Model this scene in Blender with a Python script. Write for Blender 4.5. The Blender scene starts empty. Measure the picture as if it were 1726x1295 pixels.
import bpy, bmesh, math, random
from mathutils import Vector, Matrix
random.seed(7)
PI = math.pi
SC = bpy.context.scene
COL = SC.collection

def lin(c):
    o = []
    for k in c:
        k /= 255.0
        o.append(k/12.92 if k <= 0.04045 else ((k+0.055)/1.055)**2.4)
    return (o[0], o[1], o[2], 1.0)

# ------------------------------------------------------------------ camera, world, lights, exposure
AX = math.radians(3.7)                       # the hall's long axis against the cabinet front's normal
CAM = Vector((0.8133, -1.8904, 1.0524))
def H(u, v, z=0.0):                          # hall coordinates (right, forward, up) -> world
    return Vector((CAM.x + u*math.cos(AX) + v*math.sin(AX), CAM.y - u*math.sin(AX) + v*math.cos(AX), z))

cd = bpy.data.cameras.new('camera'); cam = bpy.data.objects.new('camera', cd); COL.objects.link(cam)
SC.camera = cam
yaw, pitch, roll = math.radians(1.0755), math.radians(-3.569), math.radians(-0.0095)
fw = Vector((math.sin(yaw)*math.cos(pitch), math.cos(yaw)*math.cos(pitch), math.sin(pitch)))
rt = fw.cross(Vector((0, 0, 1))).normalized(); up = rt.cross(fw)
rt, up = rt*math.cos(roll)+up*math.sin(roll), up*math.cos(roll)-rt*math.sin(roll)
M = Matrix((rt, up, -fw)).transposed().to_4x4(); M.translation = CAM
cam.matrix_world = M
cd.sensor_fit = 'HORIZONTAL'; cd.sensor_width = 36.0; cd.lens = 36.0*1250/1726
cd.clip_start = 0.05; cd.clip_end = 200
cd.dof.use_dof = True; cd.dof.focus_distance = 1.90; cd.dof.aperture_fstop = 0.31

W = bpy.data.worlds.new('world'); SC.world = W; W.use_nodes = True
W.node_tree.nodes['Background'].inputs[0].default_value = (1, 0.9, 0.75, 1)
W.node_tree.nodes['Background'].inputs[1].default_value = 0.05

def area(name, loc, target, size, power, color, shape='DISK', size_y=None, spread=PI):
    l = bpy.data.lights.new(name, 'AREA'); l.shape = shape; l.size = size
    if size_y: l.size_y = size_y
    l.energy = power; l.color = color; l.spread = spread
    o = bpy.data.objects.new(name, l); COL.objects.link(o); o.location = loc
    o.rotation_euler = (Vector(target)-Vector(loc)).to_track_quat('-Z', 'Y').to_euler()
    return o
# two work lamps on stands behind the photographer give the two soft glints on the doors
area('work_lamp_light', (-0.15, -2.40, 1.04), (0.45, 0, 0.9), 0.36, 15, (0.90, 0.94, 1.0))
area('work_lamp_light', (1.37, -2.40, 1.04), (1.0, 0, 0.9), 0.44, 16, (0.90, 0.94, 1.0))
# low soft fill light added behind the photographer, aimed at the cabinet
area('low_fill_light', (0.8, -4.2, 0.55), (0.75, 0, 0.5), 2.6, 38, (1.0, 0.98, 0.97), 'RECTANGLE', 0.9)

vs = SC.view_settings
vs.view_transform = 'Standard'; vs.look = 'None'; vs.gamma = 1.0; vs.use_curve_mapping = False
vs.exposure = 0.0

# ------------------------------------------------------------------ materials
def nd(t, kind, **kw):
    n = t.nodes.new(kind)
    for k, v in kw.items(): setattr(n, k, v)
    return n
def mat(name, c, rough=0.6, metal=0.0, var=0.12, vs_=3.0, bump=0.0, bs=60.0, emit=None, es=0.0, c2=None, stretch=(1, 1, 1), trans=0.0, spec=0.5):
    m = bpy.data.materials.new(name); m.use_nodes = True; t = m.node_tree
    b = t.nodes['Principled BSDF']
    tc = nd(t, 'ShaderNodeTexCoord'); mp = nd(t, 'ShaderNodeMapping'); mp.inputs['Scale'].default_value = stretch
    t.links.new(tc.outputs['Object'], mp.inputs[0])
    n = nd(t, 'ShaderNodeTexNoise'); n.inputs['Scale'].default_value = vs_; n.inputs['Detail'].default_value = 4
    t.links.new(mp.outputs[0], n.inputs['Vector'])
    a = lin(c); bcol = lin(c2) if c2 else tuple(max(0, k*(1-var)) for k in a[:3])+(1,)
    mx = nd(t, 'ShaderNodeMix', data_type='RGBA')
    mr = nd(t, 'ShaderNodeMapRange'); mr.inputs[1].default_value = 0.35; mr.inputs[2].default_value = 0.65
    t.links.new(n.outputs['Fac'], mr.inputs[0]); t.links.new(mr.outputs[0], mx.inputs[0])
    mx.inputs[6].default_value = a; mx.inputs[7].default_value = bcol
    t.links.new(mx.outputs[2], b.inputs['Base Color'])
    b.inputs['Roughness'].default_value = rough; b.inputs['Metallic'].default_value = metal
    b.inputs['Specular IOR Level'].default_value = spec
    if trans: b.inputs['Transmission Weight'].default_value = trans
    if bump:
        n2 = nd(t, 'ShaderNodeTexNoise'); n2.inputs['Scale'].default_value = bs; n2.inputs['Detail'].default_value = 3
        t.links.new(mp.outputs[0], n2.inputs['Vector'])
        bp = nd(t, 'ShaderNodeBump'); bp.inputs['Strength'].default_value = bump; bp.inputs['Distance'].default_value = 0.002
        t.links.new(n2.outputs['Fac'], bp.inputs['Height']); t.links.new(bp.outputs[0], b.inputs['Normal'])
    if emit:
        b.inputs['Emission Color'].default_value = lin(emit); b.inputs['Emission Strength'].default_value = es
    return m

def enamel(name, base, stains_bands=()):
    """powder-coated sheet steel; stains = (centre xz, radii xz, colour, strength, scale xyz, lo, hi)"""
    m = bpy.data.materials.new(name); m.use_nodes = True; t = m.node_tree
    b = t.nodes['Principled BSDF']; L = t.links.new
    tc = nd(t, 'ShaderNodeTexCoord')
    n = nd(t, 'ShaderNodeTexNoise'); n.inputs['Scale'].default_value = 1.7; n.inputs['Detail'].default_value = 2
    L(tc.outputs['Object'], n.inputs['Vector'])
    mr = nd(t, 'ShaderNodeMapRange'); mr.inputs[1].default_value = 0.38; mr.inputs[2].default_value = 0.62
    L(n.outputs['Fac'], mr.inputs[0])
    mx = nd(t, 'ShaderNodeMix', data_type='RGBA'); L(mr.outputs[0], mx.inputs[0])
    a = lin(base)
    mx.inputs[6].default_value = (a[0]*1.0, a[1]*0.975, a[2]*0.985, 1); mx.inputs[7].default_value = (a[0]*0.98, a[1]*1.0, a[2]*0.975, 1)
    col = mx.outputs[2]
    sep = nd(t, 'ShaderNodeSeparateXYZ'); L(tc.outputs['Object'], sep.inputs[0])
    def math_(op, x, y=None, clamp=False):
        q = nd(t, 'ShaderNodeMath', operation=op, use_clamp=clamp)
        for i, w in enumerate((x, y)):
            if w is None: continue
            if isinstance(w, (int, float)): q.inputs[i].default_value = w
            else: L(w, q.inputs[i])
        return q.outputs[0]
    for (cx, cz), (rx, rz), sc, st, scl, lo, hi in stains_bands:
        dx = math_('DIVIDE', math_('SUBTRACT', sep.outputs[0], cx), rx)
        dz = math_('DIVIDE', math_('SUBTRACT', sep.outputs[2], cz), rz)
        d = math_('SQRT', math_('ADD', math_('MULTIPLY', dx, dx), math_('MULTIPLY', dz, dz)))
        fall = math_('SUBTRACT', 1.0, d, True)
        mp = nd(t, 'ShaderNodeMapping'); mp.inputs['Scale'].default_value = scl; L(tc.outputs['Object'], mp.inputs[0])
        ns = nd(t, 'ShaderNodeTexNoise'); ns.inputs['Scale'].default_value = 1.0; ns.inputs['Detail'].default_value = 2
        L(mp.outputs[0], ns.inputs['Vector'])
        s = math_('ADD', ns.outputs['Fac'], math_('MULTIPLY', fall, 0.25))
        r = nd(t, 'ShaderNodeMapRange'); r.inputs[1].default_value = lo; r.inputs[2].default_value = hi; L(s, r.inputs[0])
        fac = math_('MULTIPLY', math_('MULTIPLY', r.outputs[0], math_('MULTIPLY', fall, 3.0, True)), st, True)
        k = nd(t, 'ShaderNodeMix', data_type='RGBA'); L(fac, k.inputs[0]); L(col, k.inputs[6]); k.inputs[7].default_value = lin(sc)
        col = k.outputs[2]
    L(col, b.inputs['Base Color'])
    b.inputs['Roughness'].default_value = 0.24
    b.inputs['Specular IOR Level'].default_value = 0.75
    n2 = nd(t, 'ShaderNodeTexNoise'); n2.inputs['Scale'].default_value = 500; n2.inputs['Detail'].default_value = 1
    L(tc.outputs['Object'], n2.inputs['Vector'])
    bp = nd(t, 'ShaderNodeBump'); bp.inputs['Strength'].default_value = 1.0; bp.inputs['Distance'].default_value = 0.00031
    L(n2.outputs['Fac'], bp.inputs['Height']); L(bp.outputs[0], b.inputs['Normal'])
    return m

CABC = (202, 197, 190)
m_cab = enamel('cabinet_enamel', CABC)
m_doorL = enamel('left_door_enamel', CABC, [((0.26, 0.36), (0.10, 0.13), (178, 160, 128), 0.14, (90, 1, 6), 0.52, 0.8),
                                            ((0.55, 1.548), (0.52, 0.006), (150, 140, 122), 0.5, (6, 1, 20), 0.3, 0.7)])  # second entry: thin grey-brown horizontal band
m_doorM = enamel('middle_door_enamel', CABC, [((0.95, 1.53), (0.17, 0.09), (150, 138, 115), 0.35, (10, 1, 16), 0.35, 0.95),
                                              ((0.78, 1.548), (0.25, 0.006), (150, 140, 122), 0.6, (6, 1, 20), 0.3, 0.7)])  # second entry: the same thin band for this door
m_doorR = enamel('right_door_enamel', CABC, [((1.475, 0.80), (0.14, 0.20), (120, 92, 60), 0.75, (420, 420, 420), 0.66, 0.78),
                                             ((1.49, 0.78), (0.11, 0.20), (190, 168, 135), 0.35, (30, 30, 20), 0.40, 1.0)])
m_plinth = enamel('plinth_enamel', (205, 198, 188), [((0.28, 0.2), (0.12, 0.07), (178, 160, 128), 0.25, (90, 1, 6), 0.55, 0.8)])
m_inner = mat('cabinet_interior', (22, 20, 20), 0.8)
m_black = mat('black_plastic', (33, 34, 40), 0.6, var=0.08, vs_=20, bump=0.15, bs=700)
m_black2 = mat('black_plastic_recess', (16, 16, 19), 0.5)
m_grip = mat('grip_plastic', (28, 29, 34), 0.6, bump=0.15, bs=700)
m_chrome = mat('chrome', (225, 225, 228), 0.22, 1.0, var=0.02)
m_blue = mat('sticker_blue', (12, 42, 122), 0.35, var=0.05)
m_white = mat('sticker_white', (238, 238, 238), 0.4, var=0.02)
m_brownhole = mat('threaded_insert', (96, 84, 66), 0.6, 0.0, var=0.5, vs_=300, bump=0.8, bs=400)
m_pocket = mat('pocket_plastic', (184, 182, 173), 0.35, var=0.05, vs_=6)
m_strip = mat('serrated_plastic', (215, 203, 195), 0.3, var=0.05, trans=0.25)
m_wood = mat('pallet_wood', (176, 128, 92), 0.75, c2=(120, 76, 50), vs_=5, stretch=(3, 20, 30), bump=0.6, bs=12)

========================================

Lines from the beginning of the data above through the line containing "return Vector((CAM.x +" are to be returned exactly, and no others.

## Full solution
Model this scene in Blender with a Python script. Write for Blender 4.5. The Blender scene starts empty. Measure the picture as if it were 1726x1295 pixels.
import bpy, bmesh, math, random
from mathutils import Vector, Matrix
random.seed(7)
PI = math.pi
SC = bpy.context.scene
COL = SC.collection

def lin(c):
    o = []
    for k in c:
        k /= 255.0
        o.append(k/12.92 if k <= 0.04045 else ((k+0.055)/1.055)**2.4)
    return (o[0], o[1], o[2], 1.0)

# ------------------------------------------------------------------ camera, world, lights, exposure
AX = math.radians(3.7)                       # the hall's long axis against the cabinet front's normal
CAM = Vector((0.8133, -1.8904, 1.0524))
def H(u, v, z=0.0):                          # hall coordinates (right, forward, up) -> world
    return Vector((CAM.x + u*math.cos(AX) + v*math.sin(AX), CAM.y - u*math.sin(AX) + v*math.cos(AX), z))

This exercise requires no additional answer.